Les mêmes contradictions existent chez les patrons grecs. S’il est établi que les « hordes d’horreur » sont financées par des industriels et armateurs, et depuis longtemps pour certains, la déclaration du dirigeant du patronat grec après le meurtre de Fyssas a sonné comme un ordre au gouvernement : mettre sur le même plan Chryssi Avgi et Syriza est non seulement inacceptable, mais c’est anti-démocratique. En dehors du fait qu’il y a eu voilà plusieurs mois une rencontre entre lui et Alexis Tsipras, dirigeant de Syriza, il semble bien que la direction du patronat grec refuse à cette étape le développement d’une véritable mafia agissant pour elle-même et pour une partie seulement du grand patronat.
Les raisons des arrestations
Les accusations sur lesquelles la justice a ordonné les arrestations sont bien plus sérieuses qu’un simple coup de pub du gouvernement grec pour rassurer ses compères européens. Depuis trois jours, la Grèce découvre que cette bande de tueurs est une véritable mafia (protection rétribuée de magasins, trafic d’armes, surexploitation d’immigrés dans différentes formes de commerce…), et une véritable petite entreprise terroriste : les services anti-terroristes cherchent en ce moment les caches d’armes que cette pègre avait commencé à organiser dans le pays.
Et se dessine ainsi une autre raison possible de l’ampleur de l’opération contre les nazis : les corps de répression commençaient à être tellement gangrenés, avec entraînement discret dans des camps militaires, que leur contrôle par l’appareil d’Etat risquait à terme de lui échapper ! Sans pour autant surestimer la force réelle de cette bande d’assassins – et bien sûr le fait que les grand médias passent soudain d’une véritable publicité à Aube dorée à une position quasiment antinazie qui les fait dramatiser à outrance – il est évident qu’une dynamique était en marche, avec des complicités dans la police permettant à tous les partisans de la violence anti-ouvrière et anti-immigrée de se croire tout permis.
Et maintenant ?
La question qu’on peut se poser, trois jours après l’arrestation des dirigeants de Chryssi Avgi, c’est de savoir si le gouvernement et la justice sont déterminés à aller jusqu’au bout, et si les tueurs arrêtés écoperont de vraies peines de prison. Sachant qui est Samaras, avec son passé de droite extrême, on peut avoir des doutes. L’autre question est de savoir si Chryssi Avgi a reçu un coup mortel dans son organisation. Ces deux derniers jours, il est réjouissant de voir que seuls 150 à 200 abrutis avaient répondu à l’appel de la direction nazie à se mobiliser partout. La probabilité que ce groupe soit caractérisé comme groupe criminel ouvre la porte à une interdiction possible, mais ses députés gardent pour l’instant leur mandat et veulent provoquer une crise politique... en prétextant leur soi-disant lutte contre la troïka.

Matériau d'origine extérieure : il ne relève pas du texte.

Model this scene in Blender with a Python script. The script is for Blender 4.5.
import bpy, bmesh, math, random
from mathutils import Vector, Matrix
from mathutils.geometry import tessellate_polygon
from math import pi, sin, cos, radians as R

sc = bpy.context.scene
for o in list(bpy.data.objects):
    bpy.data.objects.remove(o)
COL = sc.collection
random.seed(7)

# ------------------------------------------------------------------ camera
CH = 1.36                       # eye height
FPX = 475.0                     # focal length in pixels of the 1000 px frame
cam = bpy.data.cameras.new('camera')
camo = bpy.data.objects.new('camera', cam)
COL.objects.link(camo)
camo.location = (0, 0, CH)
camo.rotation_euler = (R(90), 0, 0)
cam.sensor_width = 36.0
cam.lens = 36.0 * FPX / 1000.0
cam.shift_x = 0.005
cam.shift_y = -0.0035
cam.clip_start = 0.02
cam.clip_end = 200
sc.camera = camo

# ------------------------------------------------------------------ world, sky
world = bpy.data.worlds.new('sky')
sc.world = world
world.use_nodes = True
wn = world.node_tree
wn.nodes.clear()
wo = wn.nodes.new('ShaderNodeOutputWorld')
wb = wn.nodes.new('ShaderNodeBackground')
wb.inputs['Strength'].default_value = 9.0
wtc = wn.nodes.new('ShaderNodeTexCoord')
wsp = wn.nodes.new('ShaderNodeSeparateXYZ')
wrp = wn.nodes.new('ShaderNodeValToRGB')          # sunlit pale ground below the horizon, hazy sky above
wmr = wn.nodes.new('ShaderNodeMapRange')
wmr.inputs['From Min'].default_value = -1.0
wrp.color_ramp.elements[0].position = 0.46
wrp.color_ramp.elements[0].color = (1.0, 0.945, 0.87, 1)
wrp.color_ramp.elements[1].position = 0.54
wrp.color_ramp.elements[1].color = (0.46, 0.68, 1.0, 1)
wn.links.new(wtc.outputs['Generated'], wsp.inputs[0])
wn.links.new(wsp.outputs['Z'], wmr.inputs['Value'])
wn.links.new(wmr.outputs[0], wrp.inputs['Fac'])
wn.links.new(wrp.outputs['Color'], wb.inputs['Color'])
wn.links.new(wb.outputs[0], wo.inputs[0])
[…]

Au-delà de toutes les révélations, il ne faut pas oublier l’assassinat de Pavlos Fyssas, l’assassinat ou les tentatives perpétrées contre de nombreux immigrés, des militants de gauche, avec au moins 300 agressions à juger ! On parle ici d’un groupe criminel, et tous les procès jusqu’ici étouffés doivent enfin être engagés.
Quelques réactions de milieux populaires contaminés par la propagande raciste des nazis et du gouvernement le montrent : la bataille du mouvement ouvrier contre la politique de la troïka est indispensable pour organiser l’intervention autonome du mouvement, sous risque d’inféodation aux nazis. La construction d’un immense mouvement antifasciste d’ampleur est plus que jamais à l’ordre du jour, les racines du mal sont évidemment la destruction implacable par la bourgeoisie grecque et internationale de tout droit à des conditions de vie dignes de ce nom.